Один из наиболее дискутируемых и трудноразрешимых вопросов — датировка пряди. Тогда как почти все исследователи согласны в том, что прозаический рассказ едва ли мог быть создан многим ранее компиляции, в которую он был включен («Книги с Плоского Острова», 1387–1395), по крайней мере часть цитируемых в пряди стихов, вслед за рассказчиком пряди, прямо ссылающимся на некую «старинную песнь», часто относят к значительно более раннему времени. Необходимо, однако, заметить, что авторская ссылка на древний поэтический источник вполне может быть риторическим приемом, а приведенные в пряди строфы в эпическом размере форнюрдислаг (букв.: размер древних слов), весьма распространенные в таком относительно позднем жанре, как «саги о древних временах», не поддаются датировке на основании стиховых данных.
Наиболее полную библиографию работ, посвященных «Пряди о Вёльси», можно найти в новейшей публикации цитируемых в ней стихов: Lausavísur from «Vǫlsa þáttr» / Ed. W. Heizmann // Skaldic Poetry of the Scandinavian Middle Ages. Vol. 1. Pt. 2. Turnhout, 2012. P. 1089–1105.

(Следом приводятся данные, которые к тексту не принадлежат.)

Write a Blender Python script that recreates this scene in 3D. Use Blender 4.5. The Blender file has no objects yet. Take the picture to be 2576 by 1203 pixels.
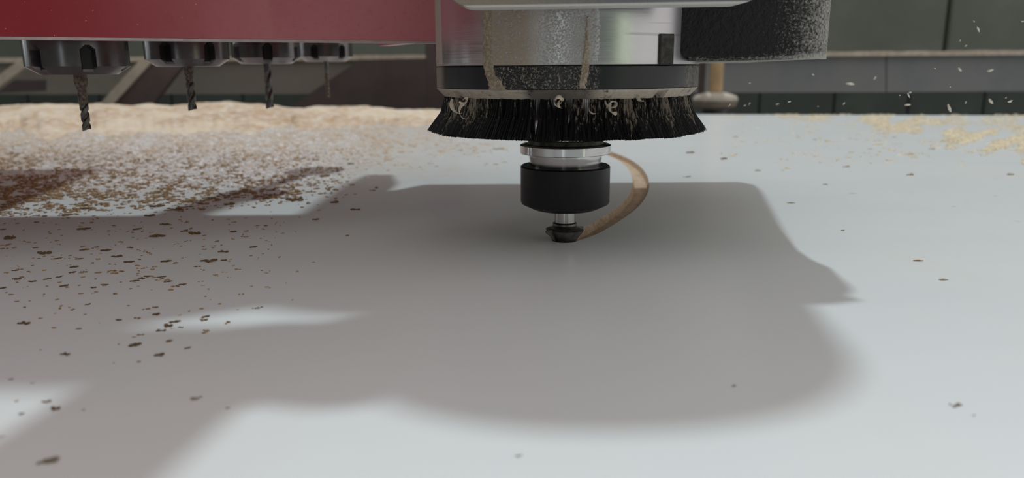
import bpy, bmesh, math, random
from mathutils import Vector, Matrix, noise
C = bpy.context.scene.collection
R = math.radians
random.seed(7)
SC = bpy.context.scene

# ------------------------------------------------------------------ camera
F_PX = 1915.0
CAM_H = 0.118
cam_d = bpy.data.cameras.new('camera'); cam = bpy.data.objects.new('camera', cam_d); C.objects.link(cam)
cam_d.sensor_width = 36.0; cam_d.lens = F_PX * 36.0 / 2576.0
cam_d.clip_start = 0.02; cam_d.clip_end = 60
CM = Matrix.Translation((0, 0, CAM_H)) @ Matrix.Rotation(R(90 - 12.6), 4, 'X') @ Matrix.Rotation(R(-0.4), 4, 'Z')
cam.matrix_world = CM
cam_d.dof.use_dof = True; cam_d.dof.focus_distance = 0.49
cam_d.dof.aperture_fstop = cam_d.lens / 3.3
SC.camera = cam

def at(px, py, D=None, z=None):
    d = CM.to_3x3() @ Vector(((px - 1288) / F_PX, (601.5 - py) / F_PX, -1))
    t = D / d.y if D is not None else (z - CAM_H) / d.z
    return Vector((0, 0, CAM_H)) + d * t

# ------------------------------------------------------------------ world, sun, exposure
w = bpy.data.worlds.new('world'); SC.world = w; w.use_nodes = True
bg = w.node_tree.nodes['Background']
bg.inputs[0].default_value = (1.0, 0.965, 0.955, 1); bg.inputs[1].default_value = 0.52
sun_d = bpy.data.lights.new('sun', 'SUN'); sun = bpy.data.objects.new('sun', sun_d); C.objects.link(sun)
LDIR = Vector((-0.05, -0.38, -1))
sun.rotation_euler = LDIR.to_track_quat('-Z', 'Y').to_euler(); sun.location = (0.3, 2.5, 6)
sun_d.energy = 1.02; sun_d.angle = R(2.0); sun_d.color = (0.86, 1.0, 1.04)
SC.view_settings.view_transform = 'Standard'; SC.view_settings.look = 'None'
SC.view_settings.gamma = 1; SC.view_settings.use_curve_mapping = False
SC.view_settings.exposure = 0.38

# ------------------------------------------------------------------ helpers
def tag(o, label=None, cat=None, group=None, kind=None):
    if label: o['label'] = label
    if cat: o['category'] = cat
    if group: o['group'] = group
    if kind: o['kind'] = kind
    return o
def empty(name, loc, label=None, cat=None, group=None):
    o = bpy.data.objects.new(name, None); C.objects.link(o); o.location = loc
    o.empty_display_size = 0.02
    bpy.context.view_layer.update()
    return tag(o, label, cat, group)
def link(name, me, parent=None, loc=None):
    o = bpy.data.objects.new(name, me); C.objects.link(o)
    if parent: o.parent = parent
    if loc is not None: o.location = loc
    return o
def obj(name, bm, m, parent=None, smooth=False, loc=None):
    me = bpy.data.meshes.new(name)
    bmesh.ops.recalc_face_normals(bm, faces=bm.faces)
    bm.to_mesh(me); bm.free()
    if m: me.materials.append(m)
    if smooth:
        me.shade_smooth()
        try: me.set_sharp_from_angle(angle=R(38))
        except Exception: pass
    return link(name, me, parent, loc)
def world_to(parent, v):
    return Vector(v) - (parent.location if parent else Vector((0, 0, 0)))
def box(bm, a, b, bev=0.0, seg=2):
    r = bmesh.ops.create_cube(bm, size=1)
    vs = r['verts']
    for v in vs:
        v.co = Vector([a[i] + (v.co[i] + .5) * (b[i] - a[i]) for i in range(3)])
    if bev > 0:
        es = list({e for v in vs for e in v.link_edges})
        bmesh.ops.bevel(bm, geom=es, offset=bev, segments=seg, profile=0.5, affect='EDGES')
    return bm
def lathe(bm, prof, n=96, c=(0, 0), cap=True):
    rings = []
    for r, z in prof:
        rings.append([bm.verts.new((c[0] + r * math.cos(2 * math.pi * i / n), c[1] + r * math.sin(2 * math.pi * i / n), z)) for i in range(n)])
    for a, b in zip(rings, rings[1:]):
        for i in range(n):
            bm.faces.new((a[i], a[(i + 1) % n], b[(i + 1) % n], b[i]))
    if cap:
        bm.faces.new(rings[0]); bm.faces.new(rings[-1][::-1])
    return bm
def prism(bm, pts, z0, z1):
    a = [bm.verts.new((p[0], p[1], z0)) for p in pts]; b = [bm.verts.new((p[0], p[1], z1)) for p in pts]
    n = len(pts)
    bm.faces.new(a[::-1]); bm.faces.new(b)
    for i in range(n): bm.faces.new((a[i], a[(i + 1) % n], b[(i + 1) % n], b[i]))
    return bm
def slab(bm, pts, thick):
    """polygon of 3D points given thickness along +y"""
    a = [bm.verts.new(p) for p in pts]; b = [bm.verts.new(Vector(p) + Vector((0, thick, 0))) for p in pts]
    n = len(pts)
    bm.faces.new(a); bm.faces.new(b[::-1])
    for i in range(n): bm.faces.new((a[i], b[i], b[(i + 1) % n], a[(i + 1) % n]))
    return bm
def tube(bm, pts, rad, n=16, cap=True):
    rings = []
    up = Vector((0, 0, 1))
    for k, p in enumerate(pts):
        p = Vector(p)
        t = (Vector(pts[min(k + 1, len(pts) - 1)]) - Vector(pts[max(k - 1, 0)])).normalized()
        s = t.cross(up)
        if s.length < 1e-3: s = t.cross(Vector((0, 1, 0)))
        s.normalize(); q = s.cross(t)
        rr = rad[k] if isinstance(rad, (list, tuple)) else rad
        rings.append([bm.verts.new(p + rr * (math.cos(2 * math.pi * i / n) * s + math.sin(2 * math.pi * i / n) * q)) for i in range(n)])
    for a, b in zip(rings, rings[1:]):
        for i in range(n): bm.faces.new((a[i], a[(i + 1) % n], b[(i + 1) % n], b[i]))
    if cap: bm.faces.new(rings[0]); bm.faces.new(rings[-1][::-1])
    return bm

# ------------------------------------------------------------------ materials
class NT:
    def __init__(s, name):
        s.m = bpy.data.materials.new(name); s.m.use_nodes = True
        s.t = s.m.node_tree; s.b = s.t.nodes['Principled BSDF']
        s.tc = s.n('ShaderNodeTexCoord')
    def n(s, typ, **kw):
        o = s.t.nodes.new(typ)
        for k, v in kw.items():
            if k.startswith('i_'): s.set(o.inputs[k[2:]] if not k[2:].isdigit() else o.inputs[int(k[2:])], v)
            else: setattr(o, k, v)
        return o
    def set(s, inp, v):
        if isinstance(v, bpy.types.NodeSocket): s.t.links.new(v, inp)
        elif isinstance(v, tuple) and len(v) == 3 and inp.type == 'RGBA': inp.default_value = (*v, 1)
        else: inp.default_value = v
    def math(s, op, a, b=0.0, c=None, clamp=False):
        o = s.n('ShaderNodeMath', operation=op, use_clamp=clamp)
        s.set(o.inputs[0], a); s.set(o.inputs[1], b)
        if c is not None: s.set(o.inputs[2], c)
        return o.outputs[0]
    def noise(s, scale, detail=4, rough=.6, vec=None, stretch=None):
        v = vec or s.tc.outputs['Object']
        if stretch:
            mp = s.n('ShaderNodeMapping'); s.set(mp.inputs[0], v); mp.inputs['Scale'].default_value = stretch; v = mp.outputs[0]
        o = s.n('ShaderNodeTexNoise'); s.set(o.inputs['Vector'], v)
        o.inputs['Scale'].default_value = scale; o.inputs['Detail'].default_value = detail; o.inputs['Roughness'].default_value = rough
        return o.outputs[0]
    def ramp(s, f, a, b, lo=0.0, hi=1.0):
        o = s.n('ShaderNodeMapRange', interpolation_type='SMOOTHSTEP'); s.set(o.inputs[0], f)
        o.inputs[1].default_value = a; o.inputs[2].default_value = b; o.inputs[3].default_value = lo; o.inputs[4].default_value = hi
        return o.outputs[0]
    def mix(s, f, a, b):
        o = s.n('ShaderNodeMix', data_type='RGBA'); s.set(o.inputs[0], f); s.set(o.inputs[6], a); s.set(o.inputs[7], b)
        return o.outputs[2]
    def mixf(s, f, a, b):
        o = s.n('ShaderNodeMix', data_type='FLOAT'); s.set(o.inputs[0], f); s.set(o.inputs[2], a); s.set(o.inputs[3], b)
        return o.outputs[0]
    def bump(s, h, dist, strength=1.0, normal=None):
        o = s.n('ShaderNodeBump'); s.set(o.inputs['Height'], h); o.inputs['Distance'].default_value = dist; o.inputs['Strength'].default_value = strength
        if normal: s.set(o.inputs['Normal'], normal)
        return o.outputs[0]
    def out(s, color=None, rough=None, metal=None, normal=None, spec=None):
        if color is not None: s.set(s.b.inputs['Base Color'], color)
        if rough is not None: s.set(s.b.inputs['Roughness'], rough)
        if metal is not None: s.set(s.b.inputs['Metallic'], metal)
        if normal is not None: s.set(s.b.inputs['Normal'], normal)
        if spec is not None: s.set(s.b.inputs['Specular IOR Level'], spec)
        return s.m
def basic(name, c1, c2, scale, rough=.6, metal=0.0, bump=0.0, bscale=None, lo=.35, hi=.65, spec=.5):
    t = NT(name)
    f = t.ramp(t.noise(scale), lo, hi)
    nrm = t.bump(t.noise(bscale or scale * 3), bump) if bump else None
    return t.out(t.mix(f, c1, c2), rough, metal, nrm, spec)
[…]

Перевод выполнен по изд.: Fornar smásögur úr noregskonunga sögum / E. Gardiner gaf út. Reykjavík, 1949. Bls. 170–178; исландский текст сверен с изд.: Flateyjarbok. En samling af norske konge-sagaer med indskudte mindre fortællinger / Udg. Guðbrandur Vigfússon, C.R. Unger. Christiania, 1860–1868. Bd. II. S. 331–336.